U.S. yield is expected to average 620 pounds per harvested acre, down 2 pounds from last month. Harvested acreage, at 13.5 million acres, reflects a decrease from Sept. 1 of 25,000 acres in Missouri, 50,000 acres in Oklahoma, and 504,000 acres in Texas.

USDA raised yield forecasts in Missouri by 18 pounds from September, 678 pounds to 696 pounds, while lowering forecasts for Mississippi, 686 pounds to 658 pounds, and Louisiana, 672 pounds to 631. Yields in Arkansas and Tennessee were unchanged from last month at 728 pounds and 565 pounds, respectively.

Global 2000/01 cotton production was raised slightly as increases for Pakistan, China, Brazil and Zimbabwe were almost entirely offset by reductions for the United States, the African franc zone, Sudan, and Australia.

World consumption also is up slightly, with increases for Pakistan and China partially offset by reductions for importing countries including Taiwan, Korea, Italy, and the United States. With lower expected world import demand, world trade was reduced - exports are lower this month for Sudan, the United States, Uzbekistan, the African franc zone, and others.

World ending stocks for 1999/2000 were raised 550,000 bales.

USDA also estimated smaller corn and soybean crops and larger rice production. However, the corn and soybean crops still stand as all-time records.

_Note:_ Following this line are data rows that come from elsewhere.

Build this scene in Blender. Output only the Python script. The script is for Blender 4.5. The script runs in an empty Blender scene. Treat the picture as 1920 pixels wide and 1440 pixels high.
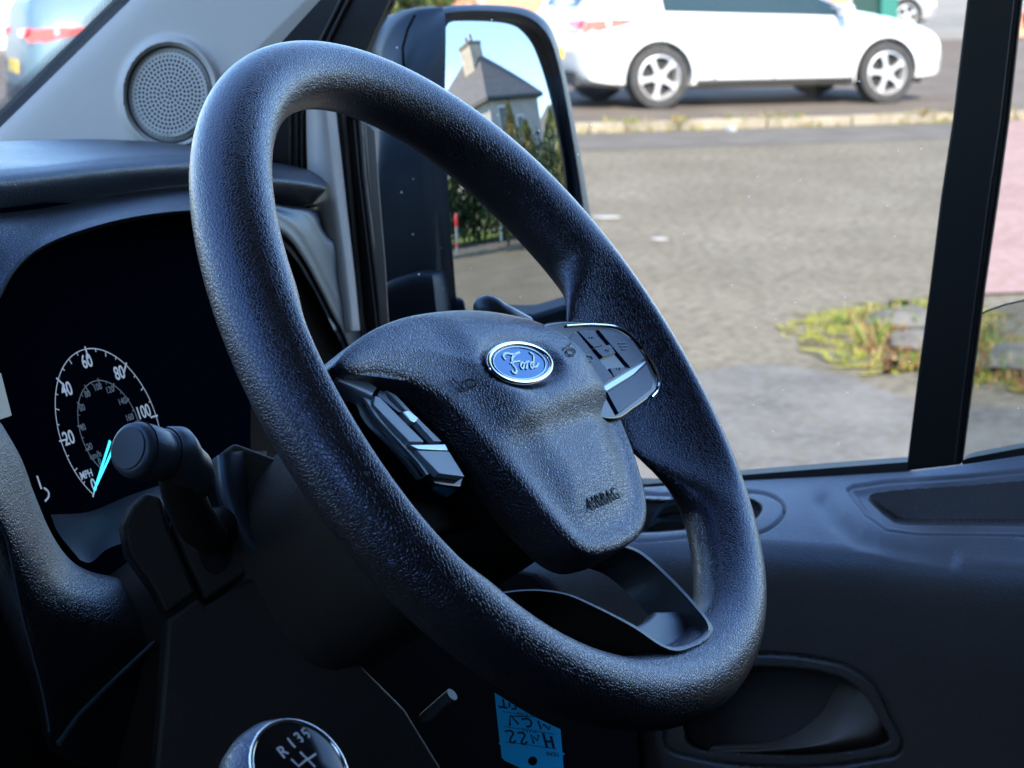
import bpy, bmesh, math, random
import numpy as np
from mathutils import Vector, Matrix
random.seed(7); RNG = np.random.default_rng(11)
sc = bpy.context.scene
V = lambda *a: np.array(a, float)

# ------------------------------------------------------------------ camera
FPX = 4270.0; PIT = math.radians(10.8); AL = math.radians(23.45)
O = V(0, 0, 1.69)
ZU = V(0, 0, 1); FH = V(math.cos(AL), math.sin(AL), 0); RT = V(math.sin(AL), -math.cos(AL), 0)
CF = FH*math.cos(PIT) - ZU*math.sin(PIT); CD = -(ZU*math.cos(PIT) + FH*math.sin(PIT))
cam_d = bpy.data.cameras.new('camera'); cam = bpy.data.objects.new('camera', cam_d)
sc.collection.objects.link(cam); sc.camera = cam
cam.matrix_world = Matrix([[RT[0], -CD[0], -CF[0], O[0]], [RT[1], -CD[1], -CF[1], O[1]],
                           [RT[2], -CD[2], -CF[2], O[2]], [0, 0, 0, 1]])
cam_d.sensor_width = 36; cam_d.lens = 36*FPX/1920; cam_d.clip_start = 0.05; cam_d.clip_end = 800
cam_d.dof.use_dof = True; cam_d.dof.focus_distance = 1.06; cam_d.dof.aperture_fstop = 27.0

# ------------------------------------------------------------------ world, sun
SUN_EL = math.radians(36); SUN_DIR = V(-0.80, -0.60, 0)   # towards the sun, horizontally
w = bpy.data.worlds.new('World'); sc.world = w; w.use_nodes = True
nt = w.node_tree; nt.nodes.clear()
out = nt.nodes.new('ShaderNodeOutputWorld'); bg = nt.nodes.new('ShaderNodeBackground')
sky = nt.nodes.new('ShaderNodeTexSky'); sky.sky_type = 'NISHITA'; sky.sun_disc = False
sky.sun_elevation = SUN_EL; sky.sun_rotation = math.atan2(SUN_DIR[0], SUN_DIR[1])
sky.air_density = 1.0; sky.dust_density = 0.2; sky.ozone_density = 5
tc = nt.nodes.new('ShaderNodeTexCoord'); mp = nt.nodes.new('ShaderNodeMapping'); mp.inputs['Scale'].default_value = (1, 1, 2.6)
no = nt.nodes.new('ShaderNodeTexNoise'); no.inputs['Scale'].default_value = 2.2; no.inputs['Detail'].default_value = 7; no.inputs['Roughness'].default_value = .55
rp = nt.nodes.new('ShaderNodeValToRGB'); rp.color_ramp.elements[0].position = .54; rp.color_ramp.elements[1].position = .80
rp.color_ramp.elements[1].color = (.5, .5, .5, 1)
mx = nt.nodes.new('ShaderNodeMixRGB'); mx.inputs['Color2'].default_value = (4.5, 5.2, 6.4, 1)
L = nt.links.new
L(tc.outputs['Generated'], mp.inputs['Vector']); L(mp.outputs['Vector'], no.inputs['Vector']); L(no.outputs['Fac'], rp.inputs['Fac'])
L(rp.outputs['Color'], mx.inputs['Fac']); L(sky.outputs['Color'], mx.inputs['Color1'])
L(mx.outputs['Color'], bg.inputs['Color']); bg.inputs['Strength'].default_value = 0.15; L(bg.outputs['Background'], out.inputs['Surface'])
sd = bpy.data.lights.new('sun', 'SUN'); sd.energy = 3.2; sd.angle = math.radians(.5); sd.color = (1, .88, .72)
so = bpy.data.objects.new('sun', sd); sc.collection.objects.link(so)
sv = SUN_DIR*math.cos(SUN_EL) + ZU*math.sin(SUN_EL)
so.rotation_euler = Vector(sv).to_track_quat('Z', 'Y').to_euler(); so.location = (-20, -20, 20)
sc.view_settings.view_transform = 'Standard'; sc.view_settings.look = 'None'
sc.view_settings.gamma = 1; sc.view_settings.exposure = 2.4
sc.cycles.max_bounces = 10; sc.cycles.transparent_max_bounces = 16; sc.cycles.caustics_reflective = False
sc.cycles.sample_clamp_indirect = 6

# ------------------------------------------------------------------ pixel -> place helpers (photo pixels, 1920 wide)
def ray(px, py): return RT*((px-960)/FPX) + CD*((py-720)/FPX) + CF
def at(px, py, d): return O + ray(px, py)*d
def pl(px, py, P0, N):
    r = ray(px, py); return O + r*(np.dot(P0-O, N)/np.dot(r, N))
def onX(px, py, x): r = ray(px, py); return O + r*(x/r[0])
def onY(px, py, y): r = ray(px, py); return O + r*(y/r[1])
def onZ(px, py, z=0.): r = ray(px, py); return O + r*((z-O[2])/r[2])
def proj(Q):
    v = np.asarray(Q, float)-O; z = v@CF; return 960+FPX*(v@RT)/z, 720+FPX*(v@CD)/z

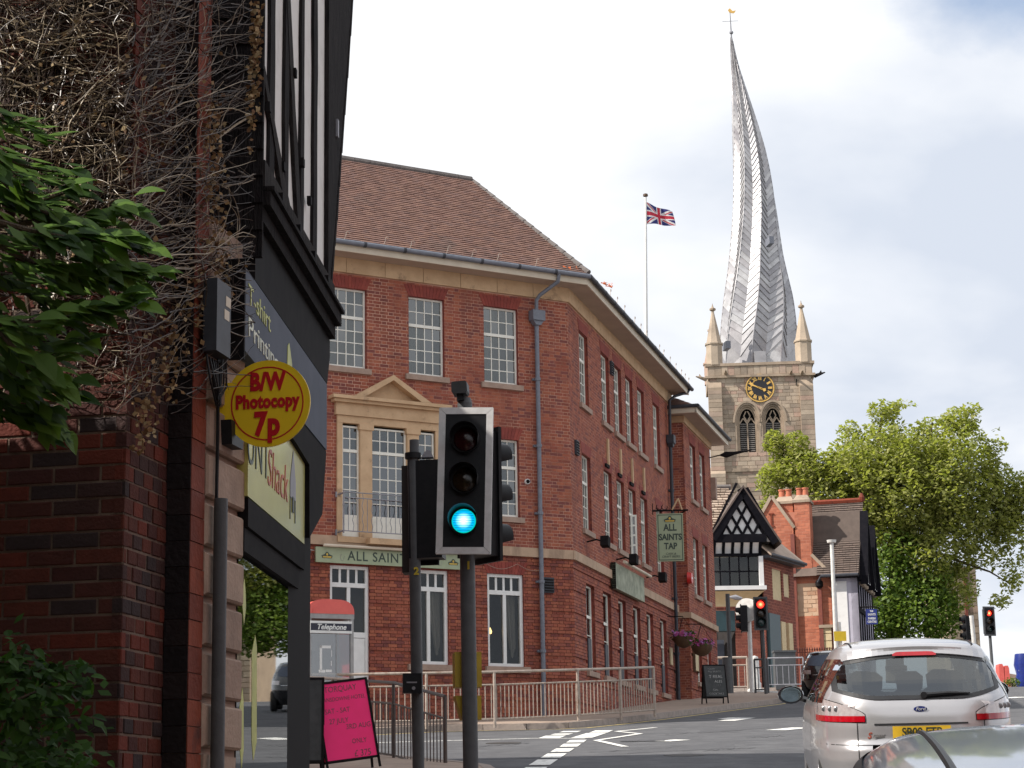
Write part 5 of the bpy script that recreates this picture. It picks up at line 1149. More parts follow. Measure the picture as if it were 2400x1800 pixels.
# ------------------------------------------------------------------ unseen trees and hedge added to shade the shop wall
def broad_tree(name, label, base, trunk_r, limbs, clouds, m_leaf, leaf, seed, n):
    rg_ = random.Random(seed); t = thing(name, label, 'tree', base, 'unseen trees added for shade')
    q = MB(); b = Vector(base); topp = Vector(limbs[0]); q.tube([b - Vector((0, 0, .3)), b.lerp(topp, .5) + Vector((.1, .1, 0)), topp], [trunk_r, trunk_r * .75, trunk_r * .5], 10); q.build('trunk', 'bark', t, smooth=True)
    for (c, r_) in clouds: q = MB(); q.tube([topp, topp.lerp(Vector(c), .5) + Vector((0, 0, .3)), Vector(c)], [trunk_r * .4, trunk_r * .25, .03], 6); q.build('limb', 'bark', t, smooth=True)
    q = MB(); tot = sum(r_[0] * r_[1] * r_[2] for c, r_ in clouds)
    for (c, r_) in clouds: leaf_cloud(q, c, r_, int(n * r_[0] * r_[1] * r_[2] / tot), leaf, rg_, hollow=.3)
    q.build('crown', m_leaf, t, kind='stuff'); return t
broad_tree('shading_tree', 'unseen leafy tree added left of the viewpoint to shade the shop wall', (-6.0, 3.0, G(3)), .35, [(-5.6, 3.0, 5.5)], [((-4.6, 3.2, 8.0), (4.4, 3.6, 2.2)), ((-7.2, 4.5, 6.0), (2.8, 3.2, 3.2)), ((-2.5, 0.5, 8.2), (3.2, 3.0, 1.8))], 'leaf_dark', .21, 41, 17000)
broad_tree('shading_tree', 'unseen leafy tree added behind the viewpoint to block sky light', (-4.0, -7.0, G(-7)), .35, [(-4.0, -7.0, 4.5)], [((-3.0, -5.5, 6.8), (5.5, 3.5, 3.6)), ((2.5, -7.0, 6.0), (4.5, 3.0, 3.2))], 'leaf_dark', .23, 42, 14000)
hd = thing('hedge', 'unseen hedge added left of the brick wall to block light', 'hedge', (-4.5, 5.5, G(5.5))); q = MB(); leaf_cloud(q, (-4.9, 5.6, 1.9), (1.3, 3.0, 1.7), 3600, .10, random.Random(5), hollow=.45); q.build('foliage', 'leaf_bush', hd, kind='stuff')
q = MB(); q.tube([(-4.9, 5.6, .2), (-4.9, 5.6, 2.4)], [.1, .05], 8); q.build('stem', 'bark', hd)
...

Corn grain production was forecast at 10.2 billion bushels, down 2 percent from last month, but up 8 percent from 1999. Based on Oct. 1 conditions, yields are expected to average 139.6 bushels per acre, down 2.2 bushels from last month but up 5.8 bushels from a year ago. If realized, this would be the largest production and yield on record. Acreage for harvest is estimated at 73 million acres, down 50,000 acres from last month due to extremely dry weather in Colorado.

Soybean production is forecast at a record high 2.82 billion bushels, down 3 percent from Sept. 1, but 6 percent above 1999. The yield forecast, at 38.7 bushels per acre, decreased 0.8 bushel from last month, but is 2.1 bushels above the 1999 final yield.

The U.S. 2000/01 rice crop is projected at 192.2 million cwt, up slightly from last month. Average yield is forecast at a record 6,230 pounds per acre, up 18 pounds per acre from last month.

Global 2000/01 rice production and ending stocks were lowered from a month ago while consumption and exports were raised slightly. The decrease in production is due primarily to smaller crops projected for Cambodia, Laos, and North Korea, which were partially offset by increases in Japan and several African countries.